***** RAW DATA *****

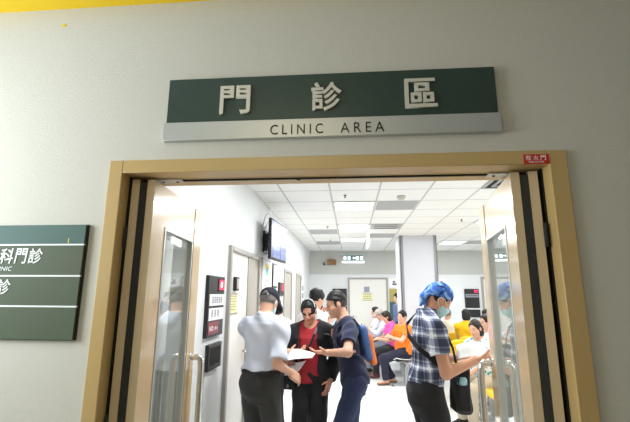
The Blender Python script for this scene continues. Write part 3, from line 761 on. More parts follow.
# ================================================================== ROOM SHELL
XL, XR, YB, XW = -1.19, 6.2, 10.03, -1.19
HC = 2.86
m = MB(); m.box((-2.9, 0, 0), (-1.06, .20, 3.3)); m.box((.86, 0, 0), (7, .20, 3.3)); m.box((-1.06, 0, 2.17), (.86, .20, 3.3))
S(m.build('wall_front', WALLP), 'textured off-white corridor wall around the double doorway', 'wall')
S(box('wall_left', (XL - .15, .2, 0), (XL, YB + .15, 3.0), WALLW), 'white wall along left side of the waiting room', 'wall')
m = MB(); m.box((XL, YB, 0), (XR, YB + .15, 2.18)); m.mi = 1; m.box((XL, YB + .003, 2.18), (XR, YB + .15, 3.0))
S(m.build('wall_back', [WALLW, WALLG]), 'far wall of waiting room, white below and grey above', 'wall')
S(box('wall_right', (XR, .2, 0), (XR + .15, YB + .15, 3.0), WALLW), 'white wall at right side of the waiting room', 'wall')
S(box('floor', (XL - .15, .0, -.1), (XR + .15, YB + .15, 0), FLOORM), 'pale glossy waiting room floor', 'floor')
S(box('floor', (-2.9, -3.6, -.1), (7, 0.0, 0), FLOORC), 'corridor floor in front of the doorway', 'floor')
S(box('ceiling', (XL - .15, .2, HC), (XR + .15, YB + .15, HC + .1), CEILM), 'white waiting room ceiling of square tiles', 'ceiling')
S(box('ceiling', (-2.9, -3.6, 3.3), (7, 0.2, 3.4), WALLW), 'corridor ceiling', 'ceiling')
S(box('wall_rear', (-2.9, -3.75, 0), (7, -3.6, 3.3), WALLP), 'corridor wall opposite the doorway', 'wall')
S(box('wall_end', (7, -3.6, 0), (7.15, 0.2, 3.3), WALLP), 'corridor end wall', 'wall')
EX = -2.75  # end wall position, set close to steepen the light gradient on wall_front
m = MB(); m.box((EX - .15, -3.75, 0), (EX, 0.2, 1.5)); m.box((EX - .15, -3.75, 2.6), (EX, .2, 3.4)); m.box((EX - .15, -.35, 1.5), (EX, .2, 2.6)); m.box((EX - .15, -3.75, 1.5), (EX, -1.6, 2.6))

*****

Transcribe the whole listing, character for character, but not its images.

The Blender Python script for this scene continues. Write part 3, from line 761 on. More parts follow.
# ================================================================== ROOM SHELL
XL, XR, YB, XW = -1.19, 6.2, 10.03, -1.19
HC = 2.86
m = MB(); m.box((-2.9, 0, 0), (-1.06, .20, 3.3)); m.box((.86, 0, 0), (7, .20, 3.3)); m.box((-1.06, 0, 2.17), (.86, .20, 3.3))
S(m.build('wall_front', WALLP), 'textured off-white corridor wall around the double doorway', 'wall')
S(box('wall_left', (XL - .15, .2, 0), (XL, YB + .15, 3.0), WALLW), 'white wall along left side of the waiting room', 'wall')
m = MB(); m.box((XL, YB, 0), (XR, YB + .15, 2.18)); m.mi = 1; m.box((XL, YB + .003, 2.18), (XR, YB + .15, 3.0))
S(m.build('wall_back', [WALLW, WALLG]), 'far wall of waiting room, white below and grey above', 'wall')
S(box('wall_right', (XR, .2, 0), (XR + .15, YB + .15, 3.0), WALLW), 'white wall at right side of the waiting room', 'wall')
S(box('floor', (XL - .15, .0, -.1), (XR + .15, YB + .15, 0), FLOORM), 'pale glossy waiting room floor', 'floor')
S(box('floor', (-2.9, -3.6, -.1), (7, 0.0, 0), FLOORC), 'corridor floor in front of the doorway', 'floor')
S(box('ceiling', (XL - .15, .2, HC), (XR + .15, YB + .15, HC + .1), CEILM), 'white waiting room ceiling of square tiles', 'ceiling')
S(box('ceiling', (-2.9, -3.6, 3.3), (7, 0.2, 3.4), WALLW), 'corridor ceiling', 'ceiling')
S(box('wall_rear', (-2.9, -3.75, 0), (7, -3.6, 3.3), WALLP), 'corridor wall opposite the doorway', 'wall')
S(box('wall_end', (7, -3.6, 0), (7.15, 0.2, 3.3), WALLP), 'corridor end wall', 'wall')
EX = -2.75  # end wall position, set close to steepen the light gradient on wall_front
m = MB(); m.box((EX - .15, -3.75, 0), (EX, 0.2, 1.5)); m.box((EX - .15, -3.75, 2.6), (EX, .2, 3.4)); m.box((EX - .15, -.35, 1.5), (EX, .2, 2.6)); m.box((EX - .15, -3.75, 1.5), (EX, -1.6, 2.6))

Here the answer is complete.